Remember, while immutability has its advantages, it might not be suitable for every scenario, especially when frequent state changes are required. Consider the specific requirements of your application and the characteristics of the problem you're solving.

Example in C#:

// Step 1: Private Data Class

public class PrivateData

{

    private int value1;

    private string value2;

    public PrivateData(int value1, string value2)

    {

        this.value1 = value1;

        this.value2 = value2;

    }

    public int GetValue1()

    {

        return value1;

    }

    public string GetValue2()

    {

        return value2;

    }

}

// Step 2: Main Class using Private Data

public class MainClass

{

    private readonly PrivateData privateData;

    public MainClass(int value1, string value2)

    {

        this.privateData = new PrivateData(value1, value2);

    }

    public void DisplayValues()

    {

        Console.WriteLine($"Value 1: {privateData.GetValue1()}, Value 2: {privateData.GetValue2()}");

    }

}

// Client Code

class Program

{

    static void Main()

    {

        // Create MainClass with initial values

        MainClass mainObject = new MainClass(42, "Hello");

        // Display values (read-only)

        mainObject.DisplayValues();

    }

}

In this example, `PrivateData` is the private data class containing the internal state of the `MainClass`. `MainClass` uses an instance of `PrivateData` to manage its data. The internal state is encapsulated, and clients can only access the data through read-only methods, promoting immutability and encapsulation.

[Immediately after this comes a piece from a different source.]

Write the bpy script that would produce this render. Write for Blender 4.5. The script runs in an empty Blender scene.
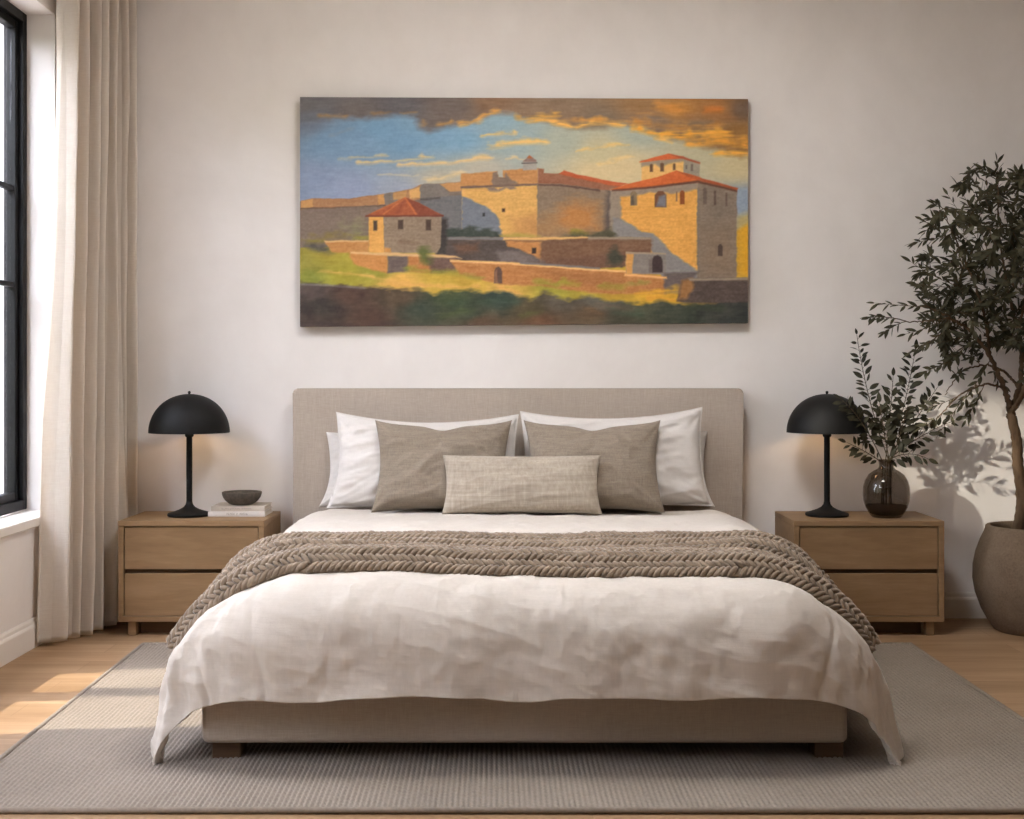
import bpy, bmesh, math, random
import numpy as np
from mathutils import Vector, Matrix

random.seed(7)
np.random.seed(7)
PI = math.pi
SC = bpy.context.scene
COL = SC.collection
F = 1277.0            # focal length in pixels for a 1024 wide frame
CAM_Z = 1.15
HOR = 375.0           # horizon row


def at(px, py, Y):
    """photo pixel at distance Y -> point in the room (metres)"""
    return Vector(((px - 512.0) / F * Y, Y, CAM_Z - (py - HOR) / F * Y))


# ------------------------------------------------------------------ object helpers
def root_of(parent):
    r = Vector((0, 0, 0))
    while parent is not None:
        r += parent.location
        parent = parent.parent
    return r


def mesh_obj(name, verts, faces, mat, parent=None, smooth=True):
    """verts in room coordinates (N,3); faces: (M,k) array or list of tuples"""
    verts = np.asarray(verts, dtype=np.float64)
    off = np.array(root_of(parent))
    if parent is None:
        origin = np.array([verts[:, 0].mean(), verts[:, 1].mean(), verts[:, 2].min()])
    else:
        origin = np.zeros(3)
    v = verts - off - origin
    me = bpy.data.meshes.new(name)
    if isinstance(faces, np.ndarray):
        k = faces.shape[1]
        me.vertices.add(len(v)); me.vertices.foreach_set('co', v.astype(np.float32).ravel())
        me.loops.add(faces.size); me.loops.foreach_set('vertex_index', faces.astype(np.int32).ravel())
        me.polygons.add(len(faces))
        me.polygons.foreach_set('loop_start', np.arange(0, faces.size, k, dtype=np.int32))
        me.update(calc_edges=True)
        me.validate()
    else:
        me.from_pydata([tuple(p) for p in v], [], [tuple(f) for f in faces])
        me.update()
    me.polygons.foreach_set('use_smooth', np.full(len(me.polygons), smooth))
    if mat is not None:
        me.materials.append(mat)
    o = bpy.data.objects.new(name, me)
    COL.objects.link(o)
    o.parent = parent
    o.location = origin
    return o


def bm_obj(name, bm, mat, parent=None, smooth=False):
    bmesh.ops.recalc_face_normals(bm, faces=bm.faces)
    vs = np.array([v.co[:] for v in bm.verts])
    bm.verts.index_update()
    fs = [tuple(v.index for v in f.verts) for f in bm.faces]
    bm.free()
    return mesh_obj(name, vs, fs, mat, parent, smooth)


def add_box(bm, x0, x1, y0, y1, z0, z1, bevel=0.0, seg=2):
    m = Matrix.Translation(((x0 + x1) / 2, (y0 + y1) / 2, (z0 + z1) / 2)) @ Matrix.Diagonal((abs(x1 - x0), abs(y1 - y0), abs(z1 - z0), 1))
    t = bmesh.new()
    bmesh.ops.create_cube(t, size=1.0, matrix=m)
    if bevel > 0:
        bmesh.ops.bevel(t, geom=list(t.edges), offset=bevel, segments=seg, profile=.5, affect='EDGES', clamp_overlap=True)
    me = bpy.data.meshes.new('tmp'); t.to_mesh(me); t.free()
    bm.from_mesh(me); bpy.data.meshes.remove(me)


def box(name, x0, x1, y0, y1, z0, z1, mat, parent=None, bevel=0.0, seg=2, smooth=False):
    bm = bmesh.new(); add_box(bm, x0, x1, y0, y1, z0, z1, bevel, seg)
    return bm_obj(name, bm, mat, parent, smooth)


def boxes(name, lst, mat, parent=None, bevel=0.0, seg=1):
    bm = bmesh.new()
    for b in lst:
        add_box(bm, *b, bevel, seg)
    return bm_obj(name, bm, mat, parent)


def smooth_by_angle(o, deg=35):
    me = o.data
    me.polygons.foreach_set('use_smooth', np.full(len(me.polygons), True))
    me.set_sharp_from_angle(angle=math.radians(deg))


def lathe(name, cx, cy, prof, mat, parent=None, seg=64, sharp=40, wob=None, caps=True):
    """prof: list of (r, z) from one end to the other"""
    n = len(prof); vs = []; fs = []
    for (r, z) in prof:
        for k in range(seg):
            a = 2 * PI * k / seg
            rr = r * (1 + (wob(a, z) if wob else 0))
            vs.append((cx + rr * math.cos(a), cy + rr * math.sin(a), z))
    for i in range(n - 1):
        for k in range(seg):
            k2 = (k + 1) % seg
            fs.append((i * seg + k, i * seg + k2, (i + 1) * seg + k2, (i + 1) * seg + k))
    if caps and prof[0][0] > 0:
        fs.append(tuple(range(seg))[::-1])
    if caps and prof[-1][0] > 0:
        fs.append(tuple((n - 1) * seg + k for k in range(seg)))
    bm = bmesh.new()
    bv = [bm.verts.new(v) for v in vs]
    for f in fs:
        try:
            bm.faces.new([bv[i] for i in f])
        except ValueError:
            pass
    bmesh.ops.remove_doubles(bm, verts=bm.verts, dist=1e-5)
    o = bm_obj(name, bm, mat, parent)
    smooth_by_angle(o, sharp)
    return o


def tube_arrays(pts, radii, seg=7):
    """swept tube with closed ends -> verts, quads (as lists)"""
    P = [Vector(p) for p in pts]
    n = len(P); vs = []; fs = []
    prev = None
    for i in range(n):
        d = (P[min(i + 1, n - 1)] - P[max(i - 1, 0)]).normalized()
        if prev is None:
            ref = Vector((0, 1, 0)) if abs(d.y) < .9 else Vector((1, 0, 0))
            u = d.cross(ref).normalized()
        else:
            u = (prev - d * prev.dot(d)).normalized()
        prev = u
        w = d.cross(u)
        for k in range(seg):
            a = 2 * PI * k / seg
            vs.append(P[i] + (u * math.cos(a) + w * math.sin(a)) * radii[i])
    for i in range(n - 1):
        for k in range(seg):
            k2 = (k + 1) % seg
            fs.append((i * seg + k, i * seg + k2, (i + 1) * seg + k2, (i + 1) * seg + k))
    c0 = len(vs); vs.append(P[0]); c1 = len(vs); vs.append(P[-1])
    for k in range(seg):
        k2 = (k + 1) % seg
        fs.append((c0, k2, k, k)); fs.append((c1, (n - 1) * seg + k, (n - 1) * seg + k2, (n - 1) * seg + k2))
    fs = [f if f[2] != f[3] else f[:3] for f in fs]
    return vs, fs


def tubes(name, lst, mat, parent=None, seg=7):
    V = []; Fc = []
    for pts, radii in lst:
        vs, fs = tube_arrays(pts, radii, seg)
        b = len(V); V += [tuple(v) for v in vs]
        Fc += [tuple(i + b for i in f) for f in fs]
    return mesh_obj(name, np.array(V), Fc, mat, parent, True)


def thing(name, label, cat, loc, group=None):
    o = bpy.data.objects.new(name, None)
    o.empty_display_size = .1
    COL.objects.link(o)
    o.location = loc
    return tag(o, label, cat, group)


def tag(o, label, cat, group=None):
    o['label'] = label; o['category'] = cat
    if group:
        o['group'] = group
    return o


def struct(o, label=None):
    o['kind'] = 'structure'
    if label:
        o['label'] = label
    return o


# ------------------------------------------------------------------ material helpers
def srgb(r, g, b):
    f = lambda c: (c / 12.92) if c <= .04045 else ((c + .055) / 1.055) ** 2.4
    return (f(r / 255.), f(g / 255.), f(b / 255.), 1.0)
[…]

Real-world example in C# where the Private Class Data (Immutable) pattern might be applied. We'll use a `Person` class to represent an individual with immutable attributes:

using System;

// Step 1: Private Data Class

public class PersonData

{

    private readonly string firstName;

    private readonly string lastName;

    private readonly DateTime dateOfBirth;

    public PersonData(string firstName, string lastName, DateTime dateOfBirth)

    {

        this.firstName = firstName;

        this.lastName = lastName;

        this.dateOfBirth = dateOfBirth;

    }

    public string FirstName => firstName;

    public string LastName => lastName;

    public DateTime DateOfBirth => dateOfBirth;

}

// Step 2: Main Class using Private Data

public class Person

{

    private readonly PersonData personData;

    public Person(string firstName, string lastName, DateTime dateOfBirth)

    {

        this.personData = new PersonData(firstName, lastName, dateOfBirth);

    }

    public void DisplayInformation()

    {

        Console.WriteLine($"Name: {personData.FirstName} {personData.LastName}, Date of Birth: {personData.DateOfBirth.ToShortDateString()}");

    }

}

// Client Code

class Program

{

    static void Main()

    {

        // Create an immutable Person object

        Person person = new Person("John", "Doe", new DateTime(1990, 5, 15));

        // Display person information

        person.DisplayInformation();

    }

}

In this example, `PersonData` is the private data class representing the immutable attributes of a person. The `Person` class uses an instance of `PersonData` to manage the person's data. The `PersonData` properties are read-only, providing a way to access the data without the ability to modify it.

This pattern ensures that once a `Person` object is created, its attributes (first name, last name, and date of birth) cannot be changed, promoting immutability and encapsulation.